- [Description of the task]: From the data that follows, print exactly the lines starting at the one containing "(0.30,0.30,0.29), amt=0.4), B1)" and ending at the one containing "4.61).build('partition_wall', INNER, B1)"; include both of them and nothing more.

- [Provided data]:
--
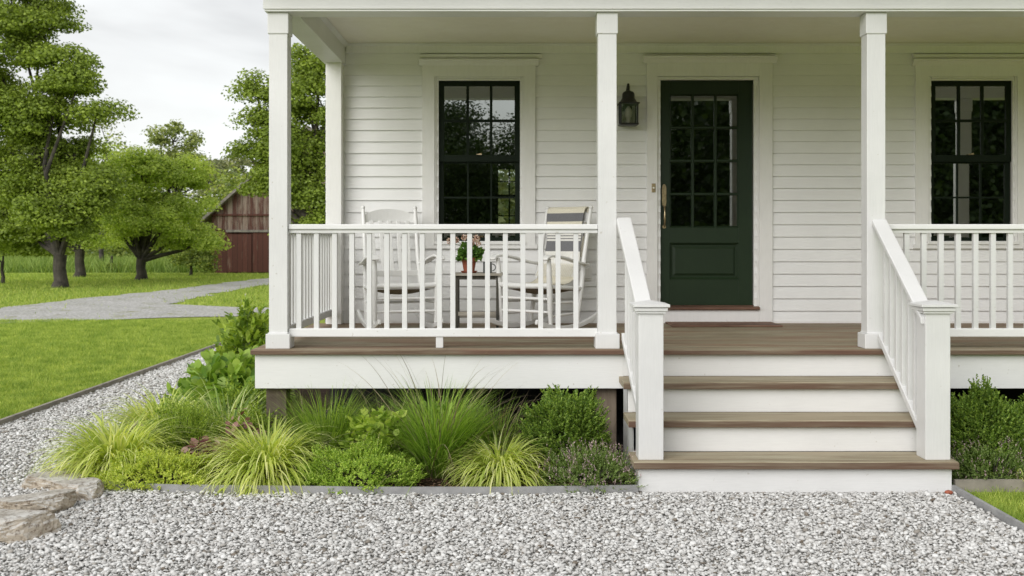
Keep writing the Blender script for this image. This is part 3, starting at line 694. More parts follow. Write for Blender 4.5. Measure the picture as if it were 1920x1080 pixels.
--
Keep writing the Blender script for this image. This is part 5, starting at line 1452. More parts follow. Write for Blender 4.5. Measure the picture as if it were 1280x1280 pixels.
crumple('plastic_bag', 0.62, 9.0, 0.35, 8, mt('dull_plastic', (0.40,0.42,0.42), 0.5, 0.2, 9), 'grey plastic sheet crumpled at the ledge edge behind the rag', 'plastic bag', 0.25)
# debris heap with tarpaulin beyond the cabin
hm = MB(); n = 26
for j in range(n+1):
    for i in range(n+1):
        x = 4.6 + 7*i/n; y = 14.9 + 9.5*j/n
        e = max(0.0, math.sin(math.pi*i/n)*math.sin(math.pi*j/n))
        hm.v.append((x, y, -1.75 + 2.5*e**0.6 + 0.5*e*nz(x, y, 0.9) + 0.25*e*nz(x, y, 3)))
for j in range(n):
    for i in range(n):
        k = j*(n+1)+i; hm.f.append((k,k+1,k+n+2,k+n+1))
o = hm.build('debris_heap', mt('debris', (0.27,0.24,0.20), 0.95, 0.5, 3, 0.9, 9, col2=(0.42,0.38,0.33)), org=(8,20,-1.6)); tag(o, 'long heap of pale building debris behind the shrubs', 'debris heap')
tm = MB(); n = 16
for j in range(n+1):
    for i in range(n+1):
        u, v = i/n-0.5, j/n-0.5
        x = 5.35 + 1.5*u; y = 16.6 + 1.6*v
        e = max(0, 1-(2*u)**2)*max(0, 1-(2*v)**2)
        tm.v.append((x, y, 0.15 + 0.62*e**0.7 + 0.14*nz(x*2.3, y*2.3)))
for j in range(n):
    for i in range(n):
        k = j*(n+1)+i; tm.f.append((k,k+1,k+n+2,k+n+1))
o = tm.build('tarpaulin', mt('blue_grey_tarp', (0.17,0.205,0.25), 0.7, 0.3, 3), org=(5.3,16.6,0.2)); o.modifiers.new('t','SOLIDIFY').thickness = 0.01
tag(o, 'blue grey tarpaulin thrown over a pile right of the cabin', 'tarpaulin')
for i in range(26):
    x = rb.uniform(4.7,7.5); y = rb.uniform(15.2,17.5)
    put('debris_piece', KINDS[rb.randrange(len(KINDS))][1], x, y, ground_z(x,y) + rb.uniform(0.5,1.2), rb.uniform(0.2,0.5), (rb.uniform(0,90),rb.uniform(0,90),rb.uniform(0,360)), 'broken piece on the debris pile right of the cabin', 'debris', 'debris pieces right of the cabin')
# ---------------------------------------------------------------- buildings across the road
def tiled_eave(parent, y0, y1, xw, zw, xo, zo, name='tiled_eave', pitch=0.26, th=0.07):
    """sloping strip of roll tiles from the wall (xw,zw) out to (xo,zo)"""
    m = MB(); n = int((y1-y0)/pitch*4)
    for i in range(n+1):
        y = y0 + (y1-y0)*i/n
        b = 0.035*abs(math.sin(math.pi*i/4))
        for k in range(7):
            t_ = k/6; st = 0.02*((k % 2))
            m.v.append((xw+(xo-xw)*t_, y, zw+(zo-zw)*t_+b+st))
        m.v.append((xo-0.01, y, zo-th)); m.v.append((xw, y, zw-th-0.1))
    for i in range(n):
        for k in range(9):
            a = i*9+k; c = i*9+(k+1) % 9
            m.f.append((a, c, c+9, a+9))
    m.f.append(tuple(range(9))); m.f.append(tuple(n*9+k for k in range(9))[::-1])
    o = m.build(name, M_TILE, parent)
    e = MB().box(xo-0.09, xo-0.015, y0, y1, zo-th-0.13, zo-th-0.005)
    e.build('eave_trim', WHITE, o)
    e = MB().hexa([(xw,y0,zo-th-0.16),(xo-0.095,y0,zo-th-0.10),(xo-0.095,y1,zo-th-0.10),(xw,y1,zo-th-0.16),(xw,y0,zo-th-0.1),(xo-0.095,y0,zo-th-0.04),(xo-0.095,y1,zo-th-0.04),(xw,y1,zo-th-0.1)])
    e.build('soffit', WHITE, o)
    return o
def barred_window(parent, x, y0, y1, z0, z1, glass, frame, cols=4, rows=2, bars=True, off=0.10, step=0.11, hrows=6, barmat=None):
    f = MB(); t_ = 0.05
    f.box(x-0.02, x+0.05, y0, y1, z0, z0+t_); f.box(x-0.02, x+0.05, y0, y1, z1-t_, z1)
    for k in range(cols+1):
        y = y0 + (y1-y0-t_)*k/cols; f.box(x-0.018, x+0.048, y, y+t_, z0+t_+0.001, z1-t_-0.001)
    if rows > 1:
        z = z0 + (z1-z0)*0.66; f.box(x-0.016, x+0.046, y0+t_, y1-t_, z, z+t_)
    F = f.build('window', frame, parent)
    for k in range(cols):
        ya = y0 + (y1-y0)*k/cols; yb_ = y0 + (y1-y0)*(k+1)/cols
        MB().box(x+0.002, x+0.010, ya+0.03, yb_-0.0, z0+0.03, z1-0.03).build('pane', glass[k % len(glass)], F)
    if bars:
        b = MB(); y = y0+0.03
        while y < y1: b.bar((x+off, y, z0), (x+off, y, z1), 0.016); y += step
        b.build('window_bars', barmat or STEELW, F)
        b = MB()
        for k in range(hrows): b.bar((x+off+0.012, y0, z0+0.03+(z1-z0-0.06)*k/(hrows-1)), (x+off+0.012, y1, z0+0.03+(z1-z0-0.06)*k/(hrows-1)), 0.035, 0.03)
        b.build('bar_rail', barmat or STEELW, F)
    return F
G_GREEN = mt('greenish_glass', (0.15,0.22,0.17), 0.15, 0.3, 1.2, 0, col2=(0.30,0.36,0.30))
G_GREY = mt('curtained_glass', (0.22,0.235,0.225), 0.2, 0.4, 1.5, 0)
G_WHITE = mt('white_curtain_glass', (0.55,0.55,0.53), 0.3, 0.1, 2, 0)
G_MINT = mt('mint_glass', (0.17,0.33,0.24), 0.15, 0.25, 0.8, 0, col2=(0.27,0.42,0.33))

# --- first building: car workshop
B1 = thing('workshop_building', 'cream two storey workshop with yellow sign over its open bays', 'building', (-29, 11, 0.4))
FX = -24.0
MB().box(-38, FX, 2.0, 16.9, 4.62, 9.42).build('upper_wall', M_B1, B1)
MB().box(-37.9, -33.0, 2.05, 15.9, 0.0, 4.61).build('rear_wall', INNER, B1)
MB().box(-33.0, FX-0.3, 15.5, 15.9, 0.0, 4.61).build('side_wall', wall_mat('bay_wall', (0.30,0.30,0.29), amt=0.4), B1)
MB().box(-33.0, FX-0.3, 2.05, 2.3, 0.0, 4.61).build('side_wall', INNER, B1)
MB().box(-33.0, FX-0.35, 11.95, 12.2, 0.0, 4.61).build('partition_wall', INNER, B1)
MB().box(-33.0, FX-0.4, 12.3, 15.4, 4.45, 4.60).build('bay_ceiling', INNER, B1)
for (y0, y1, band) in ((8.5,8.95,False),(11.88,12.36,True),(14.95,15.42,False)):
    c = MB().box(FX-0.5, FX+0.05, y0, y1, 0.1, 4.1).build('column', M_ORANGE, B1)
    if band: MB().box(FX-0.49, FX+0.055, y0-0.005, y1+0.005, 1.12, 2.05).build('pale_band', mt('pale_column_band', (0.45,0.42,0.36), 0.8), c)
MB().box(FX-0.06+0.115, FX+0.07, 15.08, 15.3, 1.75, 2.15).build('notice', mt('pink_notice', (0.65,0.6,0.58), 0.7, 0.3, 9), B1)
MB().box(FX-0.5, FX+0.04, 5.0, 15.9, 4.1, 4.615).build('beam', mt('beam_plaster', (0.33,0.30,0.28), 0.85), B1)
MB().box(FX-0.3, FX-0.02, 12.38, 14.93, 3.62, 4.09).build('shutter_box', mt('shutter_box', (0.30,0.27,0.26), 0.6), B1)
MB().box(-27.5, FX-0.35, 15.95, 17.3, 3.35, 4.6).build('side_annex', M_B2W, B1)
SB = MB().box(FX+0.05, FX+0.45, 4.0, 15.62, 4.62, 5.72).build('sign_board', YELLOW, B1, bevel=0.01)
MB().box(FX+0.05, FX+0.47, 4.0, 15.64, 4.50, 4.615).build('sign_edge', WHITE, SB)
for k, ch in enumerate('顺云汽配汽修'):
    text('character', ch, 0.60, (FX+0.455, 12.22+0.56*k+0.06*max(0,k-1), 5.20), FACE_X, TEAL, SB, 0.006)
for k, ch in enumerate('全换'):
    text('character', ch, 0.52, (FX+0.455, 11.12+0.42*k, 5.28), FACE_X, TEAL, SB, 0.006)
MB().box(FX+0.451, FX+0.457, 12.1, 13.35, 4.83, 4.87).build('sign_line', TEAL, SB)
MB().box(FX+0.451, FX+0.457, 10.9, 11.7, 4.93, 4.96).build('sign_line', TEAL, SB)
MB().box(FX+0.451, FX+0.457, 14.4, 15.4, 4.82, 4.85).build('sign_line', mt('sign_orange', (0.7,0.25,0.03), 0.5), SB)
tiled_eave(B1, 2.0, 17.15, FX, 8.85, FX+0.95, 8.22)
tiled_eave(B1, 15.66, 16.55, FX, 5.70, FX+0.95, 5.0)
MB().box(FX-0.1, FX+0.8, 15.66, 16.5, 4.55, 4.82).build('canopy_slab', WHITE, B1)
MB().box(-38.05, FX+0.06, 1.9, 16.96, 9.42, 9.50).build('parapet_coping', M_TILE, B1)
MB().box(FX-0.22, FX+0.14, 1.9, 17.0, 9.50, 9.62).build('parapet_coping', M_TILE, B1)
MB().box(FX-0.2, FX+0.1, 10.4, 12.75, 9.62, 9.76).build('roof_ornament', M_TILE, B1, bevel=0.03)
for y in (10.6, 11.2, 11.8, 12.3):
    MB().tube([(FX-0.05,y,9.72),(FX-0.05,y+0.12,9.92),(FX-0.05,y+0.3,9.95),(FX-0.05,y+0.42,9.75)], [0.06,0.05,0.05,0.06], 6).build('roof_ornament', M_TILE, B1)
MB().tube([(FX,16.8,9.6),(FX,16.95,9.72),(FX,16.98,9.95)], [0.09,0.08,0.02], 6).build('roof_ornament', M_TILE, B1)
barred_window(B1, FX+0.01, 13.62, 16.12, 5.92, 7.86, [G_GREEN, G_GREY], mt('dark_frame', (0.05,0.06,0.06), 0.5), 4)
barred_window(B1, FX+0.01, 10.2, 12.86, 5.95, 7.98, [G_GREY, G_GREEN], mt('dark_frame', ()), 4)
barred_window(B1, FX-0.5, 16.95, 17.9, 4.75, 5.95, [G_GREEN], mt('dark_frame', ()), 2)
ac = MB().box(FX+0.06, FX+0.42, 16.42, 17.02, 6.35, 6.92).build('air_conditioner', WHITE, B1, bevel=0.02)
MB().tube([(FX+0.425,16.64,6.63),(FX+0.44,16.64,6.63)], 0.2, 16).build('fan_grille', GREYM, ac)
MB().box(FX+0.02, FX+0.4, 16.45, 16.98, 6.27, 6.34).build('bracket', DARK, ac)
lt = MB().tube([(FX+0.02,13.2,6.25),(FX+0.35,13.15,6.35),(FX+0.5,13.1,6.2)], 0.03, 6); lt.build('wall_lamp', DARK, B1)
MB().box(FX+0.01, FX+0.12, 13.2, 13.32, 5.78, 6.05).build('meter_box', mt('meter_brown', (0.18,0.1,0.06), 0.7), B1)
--
- [Complete answer]:
MB().box(-33.0, FX-0.3, 15.5, 15.9, 0.0, 4.61).build('side_wall', wall_mat('bay_wall', (0.30,0.30,0.29), amt=0.4), B1)
MB().box(-33.0, FX-0.3, 2.05, 2.3, 0.0, 4.61).build('side_wall', INNER, B1)
MB().box(-33.0, FX-0.35, 11.95, 12.2, 0.0, 4.61).build('partition_wall', INNER, B1)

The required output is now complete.